O espaço rodoviário tem que ser desenhado de forma a minimizar o risco. Está mais do que estudado que o aumento de velocidade aumenta o risco de mortes e de feridos. Assegurar que a velocidade é compatível com a vida humana em caso de colisão (menos de 30km/h) é uma medida básica a tomar nas zonas urbanas. Por isso em Pontevedra se constroem passadeiras elevadas, quase todos os dias, desde há 20 anos. Na Holanda esta abordagem é vista como segurança sistémica, e leva a que haja em todo o lado passadeiras elevadas, passeios contínuos e estreitamento de vias. Os centros das cidades são principalmente pedonais e de comércio. Nas ruas residenciais, há passeios, árvores, canteiros, bancos, estacionamento para carros e bicicletas, mas não costuma haver vias largas nem rectas. A rua é desenhada com curvas apertadas, graças a canteiros e bermas, e zonas elevadas, para que os automóveis tenham mesmo que abrandar e travar. E assim consegue-se que crianças brinquem em segurança em frente às suas casas. Apesar dos anos que lá vivi, só me comecei a aperceber da importância do desenho urbano quando voltei para Portugal. Lá, só sabia que me sentia segura de bicicleta e a pé, mas sem reparar porquê. 

Ao voltar para Portugal, e para Vila Nova de Gaia, o contraste foi gritante. Andar a pé nos passeios minúsculos ou inexistentes, com os veículos a passarem a poucos ou nenhuns metros de distância, a grande velocidade. Este ambiente rodoviário é hostil. Há uma violência latente. Não admira que muitas pessoas não deixem as crianças andar sozinhas.

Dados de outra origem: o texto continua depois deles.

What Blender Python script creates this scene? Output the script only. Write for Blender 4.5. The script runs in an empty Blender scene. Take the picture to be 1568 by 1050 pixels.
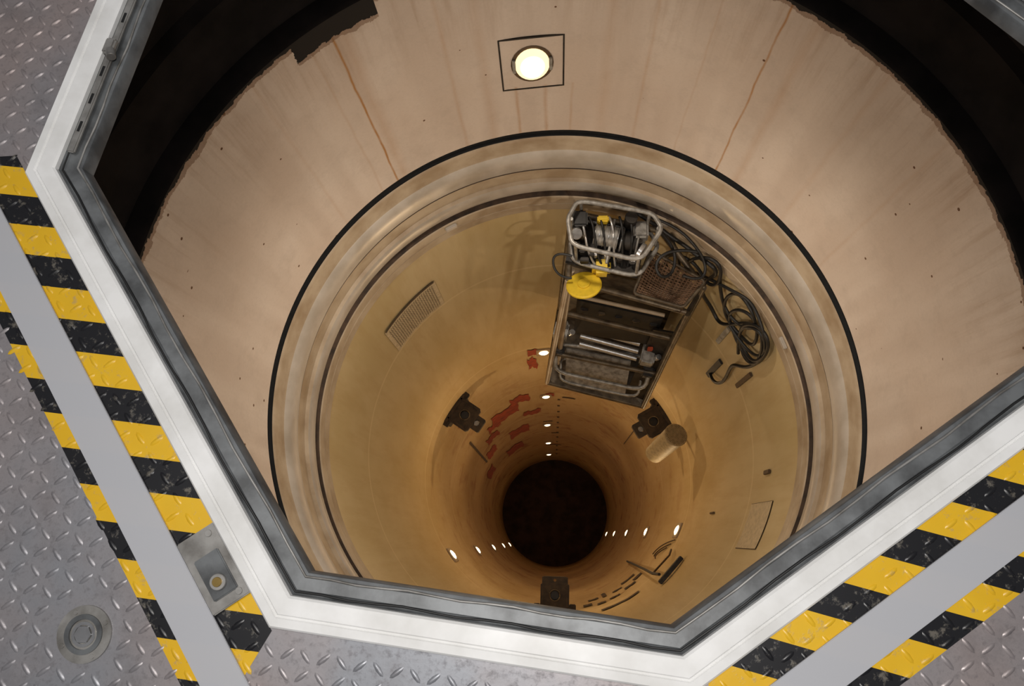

E mesmo assim não faltam casos de adultos, a pé ou de bicicleta, abalroados por despistes e distracções. O que nos leva ao ponto da fiscalização e legislação.

Uma reportagem recente da SIC focou-se em vários casos de ciclistas que morreram na estrada, abalroados. O mais chocante foi ver as penas imputadas aos automobilistas: uns poucos milhares de euros de multa e meia dúzia de meses sem conduzir. Os carros são caixas de metal de mais de uma tonelada. Ao embaterem numa pessoa a 70km/h é como se alguém caísse do sexto andar de um prédio. A 50km/h equivale a cair de três andares e a 30km/h, do primeiro andar. Como sociedade, temos que ter isto em conta quando desenhamos o espaço público, a linguagem, a cultura, as regras, as penas e a fiscalização. 

Talvez a tragédia não seja a violência rodoviária per se, mas a total falta de vontade política para pôr a vida das pessoas em primeiro lugar. No entanto, tal como os “acidentes”, isto não é inevitável. A vontade política aparece se mudarmos a narrativa, se nos organizarmos e fizermos pressão. Por isso estaremos hoje em vigílias em vários pontos do país (no Porto será às 14h30, no Marquês). Por isso foi lançada uma petição pela Estrada Viva para que o limite de 30km/h seja implementado em zonas urbanas. Tal como muitos outros problemas em Portugal (e no mundo), a violência rodoviária pode ser combatida eficazmente. Basta que as pessoas se organizem, procurem soluções e exijam que quem tem poder o use seriamente para o bem comum.